Jimmie Rodgers, often credited as the “Father of Country Music,” was an early superstar who brought traditions from his own Mississippi home to the nation by way of songs such as “Peach Picking Time, “Roll Along Kentucky Moon,” and “Yodeling Cowboy.” Famous for songs about railroads and travels about the rural landscape, Rodgers’ yodeling sound spanned the 1920s and early ’30s alongside that of the now legendary Carter Family, country music’s first famous vocal group. Originally composed of A.P. Carter, his wife, Sara, and her sister Maybelle, it was Maybelle’s daughter June who would go on to marry Johnny Cash and continue the tradition into the modern era, with numerous relatives involved in the business including Rosanne, John Carter Cash, Cindy including their son-in-law, Marty Stuart, former husband of Cindy.

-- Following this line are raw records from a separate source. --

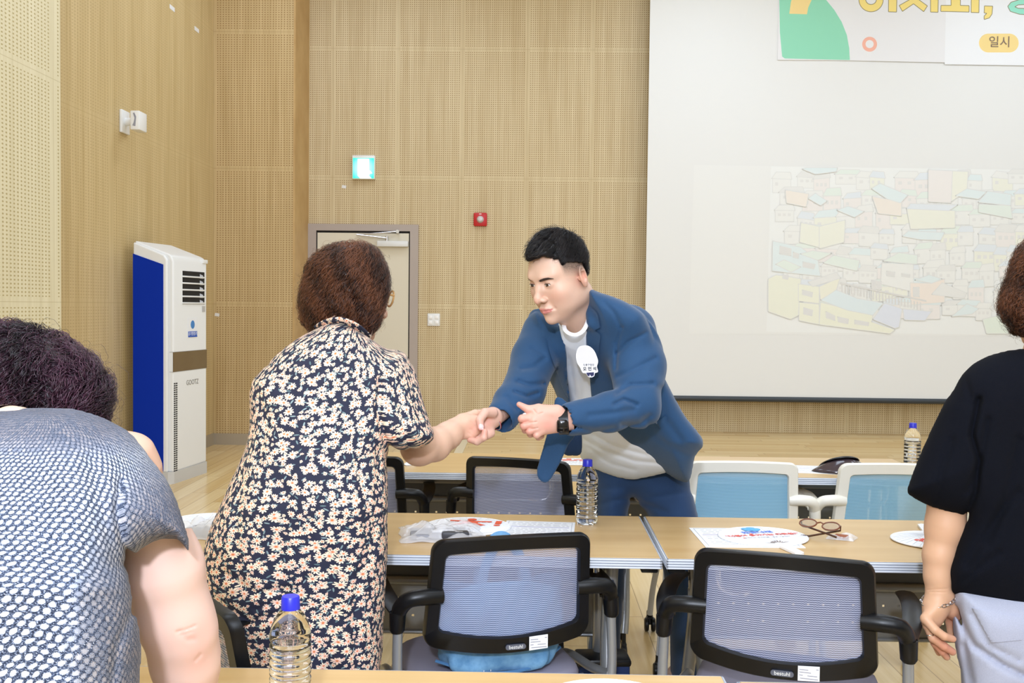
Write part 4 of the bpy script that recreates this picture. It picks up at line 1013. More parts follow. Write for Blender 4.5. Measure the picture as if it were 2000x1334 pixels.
def strands(tree, V, F, N, length, flow, width, seed=0, curl=(.004, .0), lift=.002, nseg=12, endlift=.0, keep=None, thick=.45, tan_w=1.0, coh=0.0, jt=.22):
    """hair strands creeping over a surface: start anywhere on it, run along flow(p, n) and wind round their own path"""
    r = np.random.default_rng(seed); ctr = V[F].mean(1); ar = np.linalg.norm(np.cross(V[F[:, 2]]-V[F[:, 0]], V[F[:, 3]]-V[F[:, 1]]), axis=1)
    pk = r.choice(len(F), N, p=ar/ar.sum()); vs = []; fs = []; cs = []
    for m_ in pk:
        p = Vector(ctr[m_]); 
        if keep is not None and not keep(p): continue
        L = length*r.uniform(.55, 1.3); st = L/nseg; ph = r.uniform(0, 6.28); fr = r.uniform(.6, 1.5)*curl[1]; am = curl[0]*r.uniform(.4, 1.3); col = r.uniform(0, 1)**1.6; lf = lift*r.uniform(.2, 1.6)
        if coh: ph = 7.0*(math.sin(p.x*coh+1.3)+math.sin(p.y*coh*.9+2.1)+math.sin(p.z*coh*.55+(p.x+p.y)*coh*.6))*.5+r.normal(0, .45); fr = curl[1]*r.uniform(.9, 1.1); col = min(1, max(0, .42+.30*math.sin(p.x*coh*1.7+p.z*coh)+r.normal(0, .22)))
        jit = Vector(r.normal(0, jt, 3)); path = []; d = None
        h = tree.find_nearest(p); n = h[1]
        for i in range(nseg+1):
            h = tree.find_nearest(p)
            if h[0] is None: break
            n = h[1] if h[1].dot(n) > -.2 else n; p = h[0]
            f = flow(p, n)+jit*.9; f = (f-n*f.dot(n)*tan_w); 
            if f.length < 1e-6: break
            f.normalize(); d = f if d is None else (d*.55+f*.45).normalized()
            s_ = d.cross(n); a_ = ph+fr*i; env = min(1, i/3)
            path.append((p+n*(lf*env+endlift*(i/nseg)**2+am*env*(1+math.cos(a_))*.6)+s_*(am*env*math.sin(a_)), n, s_)); p = p+d*st
        if len(path) < 4: continue
        b = len(vs); K = len(path)
        for i, (q, n_, s_) in enumerate(path):
            w = width*(.55+.45*math.sin(PI*min(1, (i+.6)/K)))*(1 if i < K-1 else .15)
            vs.append(q-s_*w); vs.append(q+n_*w*thick*1.6); vs.append(q+s_*w); cs += [col]*3
        for i in range(K-1):
            for k in range(3):
                k2 = (k+1) % 3; fs.append((b+i*3+k, b+i*3+k2, b+i*3+3+k2, b+i*3+3+k))
    return np.array([tuple(v) for v in vs]), np.array(fs), np.array(cs)
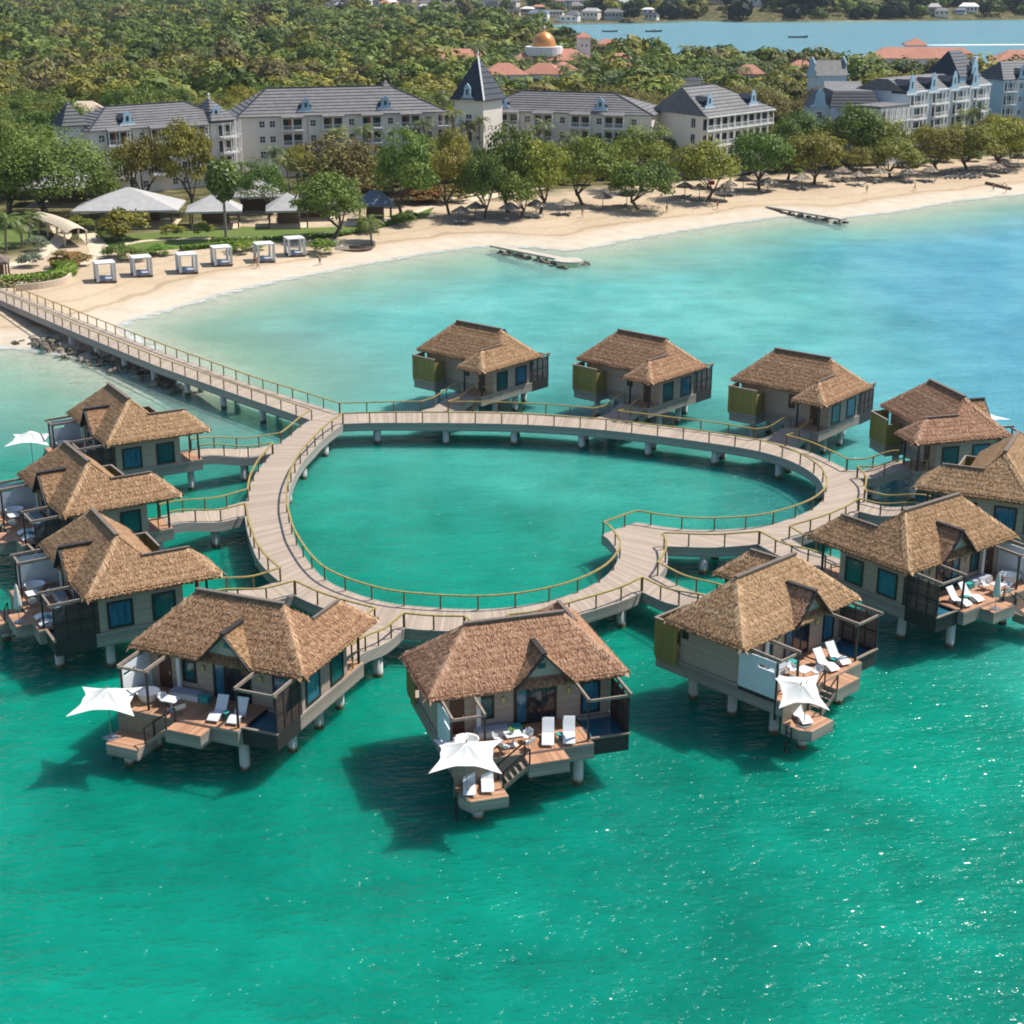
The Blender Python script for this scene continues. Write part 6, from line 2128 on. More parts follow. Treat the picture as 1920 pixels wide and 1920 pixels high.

This country music was often accompanied with the bluegrass music growing up around it, likewise born of Irish, Scottish and English settlers who had migrated to the Americas even as early as the 1600s. Noted for its use of fiddles, banjos, and mandolins, bluegrass music was fronted by Bill and Charlie Monroe and the Blue Grass Boys and eventually came to the Grand Opry Stage in the 1930s. The fiddle work and pickin’ of bluegrass music was often unaccompanied by lyrics and served as its own musical style in many cases.

Meanwhile, out west, dance halls were being influenced by western swing, being made famous by Texan Bob Wills and his Texas Playboys. Whereas country music of the same early 1920s was born of the mountains, this western counterpart was an outgrowth of Dixieland jazz, swing, and cowboy songs augmented with drums and steel guitars meant for dancing in halls and clubs.

The common roots of these formats in the country’s South, Midwest, and Western rural areas gave them the same audience and would ultimately become nearly one and the same in terms of reference, as modern fans use the term country-western music.

Songs about Culture

From its inception in the rural locations of America, country-western music shaped its culture as much as it was shaped by it. By the 1960s and ’70s, the television series “Hee Haw” served as in this regard with both comedy and genuine music, featuring top artists and those emerging alongside bales of hay and barns, with Grandpa Jones singing “Mountain Dew,” which explains one of America’s earliest uses for corn. Likewise, Buck Owens and Roy Clark, who served as hosts for the program’s 26-season run, which spanned 1969 through 1992 producing 655 episodes out of Nashville, near the fictional “Kornfield Kounty” in which the show was set. Country star Loretta Lynn, the first guest star of the show, holds the record for appearances with 24, with Tammy Wynette coming in second at 21, and Garth Brooks appearing four times between 1990 and 1992.

Throughout the 1980s, family farms across the country began undergoing structural changes similar to many of the small, family-owned businesses in the rural towns country-western made famous. In 1985, country-western and folk rock artists joined forces for the inaugural Farm Aid Concert series. The flight from farms by younger people was sung about by Waylon Jennings in 1990 in the song “Where Corn Don’t Grow” as an explanation of younger rural American’s desire to go to the city, only to find that life wasn’t quite what they thought it would be there. Chris LeDoux’s song, “Cadillac Ranch” in fact jokingly describes the modern ag-tourism as a struggling family farm converts itself into a music hall and bar, and Montgomery Gentry made celebrated those stubborn farmers who refused to surrender their heritage with “Daddy Won’t Sell the Farm,” even as subdivisions pop up around him.

Still, as the second decade of the 21st century nears a close though, the ties between country-western music and the ever-changing agricultural and rural communities remains as hot as George Jones’ “White Lightening.” The hearkening call of Americana rings as true today as it did when John Denver sang, “Take me Home, Country Roads,” and though the technology involved continues to evolve, many still agree that tractors remain pretty sexy.